US & Canada

US Supreme Court to hear 'Obamacare' subsidies case

US Supreme Court in Washington DC, seen on 20 August 2014 Image copyright Getty Images
Image caption The nine-member court will decide whether all Americans are eligible for subsidies or just those in states that have set up their own exchanges

The US Supreme Court will hear a second legal challenge to President Barack Obama's signature 2010 healthcare law, the court has said.

The court will determine whether the law allows health insurance subsidies to millions of Americans.

The challenge was brought by conservatives who argue that only states, not the federal government, can pay such subsidies.

Residents of 36 states rely on the federal government for the payments.

The sweeping healthcare reform law, the Affordable Care Act, established health insurance exchanges run by the federal government and by 16 states that provide subsidies to help Americans purchase insurance premiums.

In 2014, more than eight million people signed up for coverage on the exchanges.

The law's conservative opponents argue a close reading of the statute only allows subsidies to be paid by states that have their own healthcare exchanges, not by the federal government, which serves residents of states that have not established their own.

Currently, 36 states do not have exchanges of their own.

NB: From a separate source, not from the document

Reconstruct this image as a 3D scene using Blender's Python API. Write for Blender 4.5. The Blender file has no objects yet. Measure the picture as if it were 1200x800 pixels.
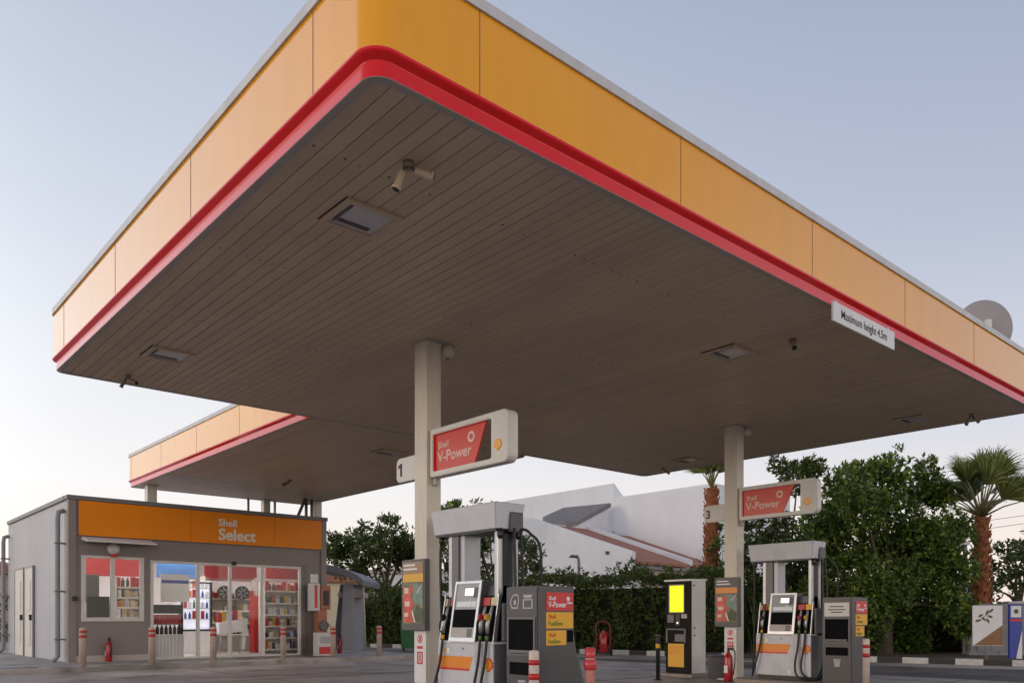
import bpy, bmesh, math, random
from mathutils import Vector, Matrix
random.seed(7)
R = math.radians
scn = bpy.context.scene
COL = scn.collection

# ------------------------------------------------------------------ camera frame (used to survey positions)
F = 957.0
CAM = Vector((-2.705, -4.414, 1.1))
FWD = Vector((.65979, .75149, 0)); RGT = Vector((.75149, -.65979, 0))
def at(u, d, z=0.0):
    p = CAM + FWD*d + RGT*((u-600)/F*d); return Vector((p.x, p.y, z))
def zv(v, d): return 1.1 + (724-v)/F*d
def ray(u): return FWD + RGT*((u-600)/F)
def atB(u, b, z=0.0): return at(u, (b-CAM.y)/ray(u).y, z)
def atA(u, a, z=0.0): return at(u, (a-CAM.x)/ray(u).x, z)

# ------------------------------------------------------------------ materials
def mat(name, col, rough=.5, var=.1, scale=5., bump=0., metal=0., spec=.5, bscale=None, coat=0., rvar=0.0):
    m = bpy.data.materials.new(name); m.use_nodes = True
    nt = m.node_tree; b = nt.nodes['Principled BSDF']
    b.inputs['Roughness'].default_value = rough; b.inputs['Metallic'].default_value = metal
    b.inputs['Specular IOR Level'].default_value = spec; b.inputs['Coat Weight'].default_value = coat
    tc = nt.nodes.new('ShaderNodeTexCoord')
    n = nt.nodes.new('ShaderNodeTexNoise'); n.inputs['Scale'].default_value = scale; n.inputs['Detail'].default_value = 6
    n.inputs['Roughness'].default_value = .65
    nt.links.new(tc.outputs['Object'], n.inputs['Vector'])
    r = nt.nodes.new('ShaderNodeValToRGB')
    r.color_ramp.elements[0].position = .3; r.color_ramp.elements[1].position = .7
    r.color_ramp.elements[0].color = [max(0, c*(1-var)) for c in col]+[1]
    r.color_ramp.elements[1].color = [min(1, c*(1+var)) for c in col]+[1]
    nt.links.new(n.outputs['Fac'], r.inputs['Fac']); nt.links.new(r.outputs['Color'], b.inputs['Base Color'])
    if rvar:
        mr = nt.nodes.new('ShaderNodeMapRange'); mr.inputs['To Min'].default_value = max(0.02, rough-rvar); mr.inputs['To Max'].default_value = min(1, rough+rvar)
        mr.inputs['From Min'].default_value = .3; mr.inputs['From Max'].default_value = .7
        nt.links.new(n.outputs['Fac'], mr.inputs['Value']); nt.links.new(mr.outputs['Result'], b.inputs['Roughness'])
    if bump:
        n2 = nt.nodes.new('ShaderNodeTexNoise'); n2.inputs['Scale'].default_value = bscale or scale*4; n2.inputs['Detail'].default_value = 4
        nt.links.new(tc.outputs['Object'], n2.inputs['Vector'])
        bp = nt.nodes.new('ShaderNodeBump'); bp.inputs['Strength'].default_value = bump; bp.inputs['Distance'].default_value = .02
        nt.links.new(n2.outputs['Fac'], bp.inputs['Height']); nt.links.new(bp.outputs['Normal'], b.inputs['Normal'])
    return m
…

Should the Supreme Court find in favour of the plaintiffs, more than five million people could find their insurance costs rise dramatically.

In July, the US Court of Appeals for the District of Columbia ruled in favour of the law's opponents, but later threw the ruling out so it could rehear the case.

The Supreme Court is expected to hear arguments in March, with a decision in June.

On Friday, the White House dismissed the lawsuit as a partisan attempt to undermine the law.

"These lawsuits won't stand in the way of the Affordable Care Act and the millions of Americans who can now afford health insurance because of it," White House press secretary Josh Earnest said in a statement. "We are confident that the financial help afforded millions of Americans was the intent of the law and it is working as Congress designed."

The law, also known as Obamacare, passed with no Republican votes in 2010, and has been a focus of conservative outrage ever since.

In 2012, the Supreme Court upheld the central provision of the law requiring Americans to carry health insurance or pay a penalty, in a 5-4 decision.